Since the Brexit vote, Ankara has been closely following developments in Britain.

“If they [the U.K.] are able to make a trade agreement between [the] EU, Turkey may choose this model and continue its relationship with the EU in the limits of this model,” said Turkey's International relations chief. Ayse Sozen Usluer. in an interview with VOA in October.

However, the increasing acrimony between London and the EU over Brexit is putting Ankara’s strategy in question.

“When Brexit happened, there appeared to be a window of opportunity for Turkey to align itself with the U.K., and the U.K. to do the same, in order to have their special relationship with the European Union,” pointed out International relations expert Ozel, “but the U.K. doesn't look to be getting a special relationship with the European Union. Therefore, those hopes have been crushed.”

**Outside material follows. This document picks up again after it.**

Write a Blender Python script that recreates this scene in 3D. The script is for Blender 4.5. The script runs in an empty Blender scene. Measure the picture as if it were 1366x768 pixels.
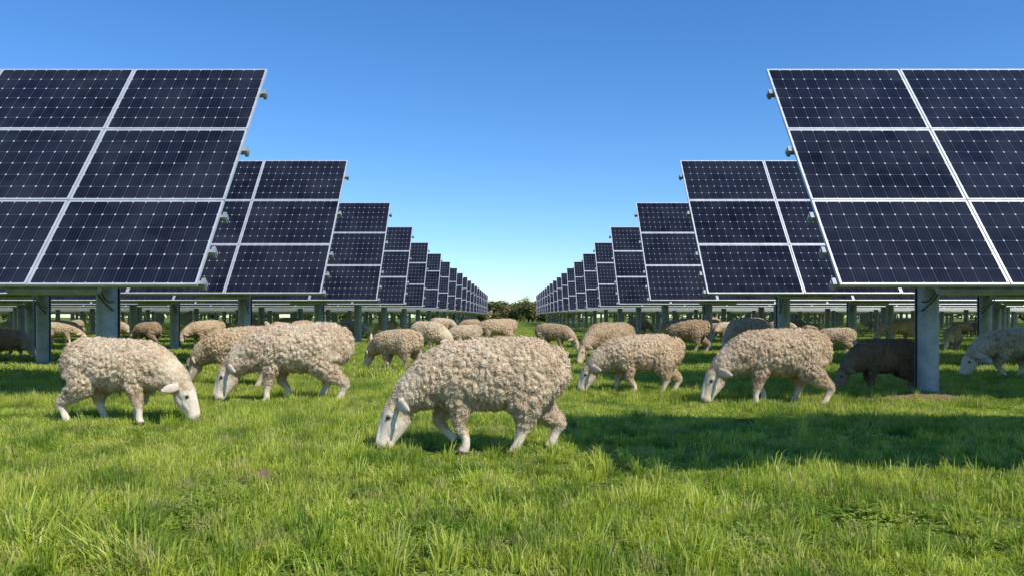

Ozel also warned that Turkey's customs union with the EU, which prevents it from making third-party trade agreements, will likely hamper any efforts to further deepen bilateral trade with the U.K.

May is also under pressure at home to bring up growing human rights concerns in Turkey, amid Ankara’s ongoing crackdown after a failed coup in July.

“We have been clear in our support for Turkey's democracy and institutions since the coup last summer,” said a spokesman for May.

Critics say unlike some of its European partners, London has been muted in its criticism, a stance analysts say has also been welcomed by Ankara.